Systemy komputerowe kilku instytucji Czarnogóry zostały w miniony weekend „zainfekowane”, w tym te stworzone dla ministerstwa finansów. Według mediów za cyberatakiem na instytucje rządowe stoją rosyjskie służby. Niektóre serwisy rządowe zostały ze względów bezpieczeństwa tymczasowo wyłączono.
Agencja Bezpieczeństwa Narodowego Czarnogóry ostrzegła o ryzyku nasilenia się ataku, którego celem może stać się „infrastruktura krytyczna” państwa, w tym sieć energetyczna czy system wodociągowy.
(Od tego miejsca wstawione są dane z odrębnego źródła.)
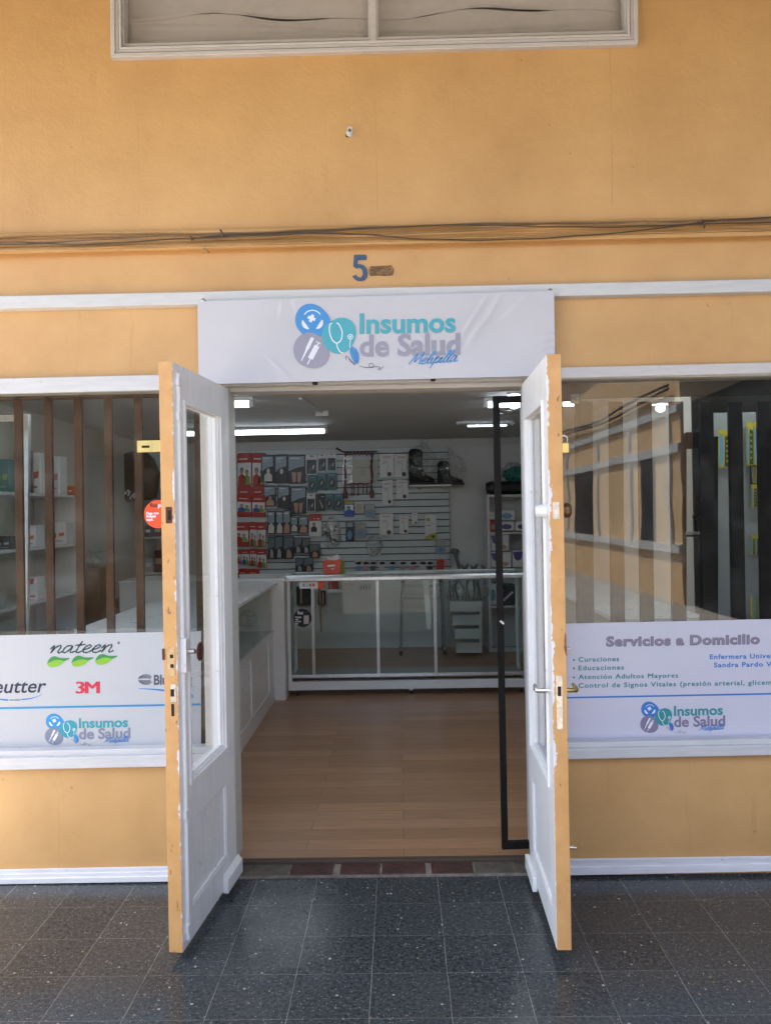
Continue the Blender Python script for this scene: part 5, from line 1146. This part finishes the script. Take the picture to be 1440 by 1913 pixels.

Agencja podała także, że metodologia napadu jest charakterystyczna dla służb rosyjskich.
Z powodu cyberataku premier Czarnogóry Dritan Abazović zwołał posiedzenie Rady Bezpieczeństwa Narodowego. Był to drugi cyberatak w ciągu tygodnia. Dodatkowo 19 sierpnia uchwalono wotum nieufności wobec rządu premiera Abazovicia.
Moskwa, w marcu, dodała Czarnogórę do swojej listy „krajów wrogich” po tym, jak ta dostosowała się do sankcji Unii Europejskiej wobec Kremla, a także wyrzuciła kilku podejrzanych o szpiegostwo dyplomatów.
Czarnogóra zwróciła się do partnerów międzynarodowych z prośbą o pomoc ekspercką w celu odzyskania i zabezpieczenia danych oraz zapobieżenia atakom w przyszłości. Pomoc zaoferowała już m.in. Francja.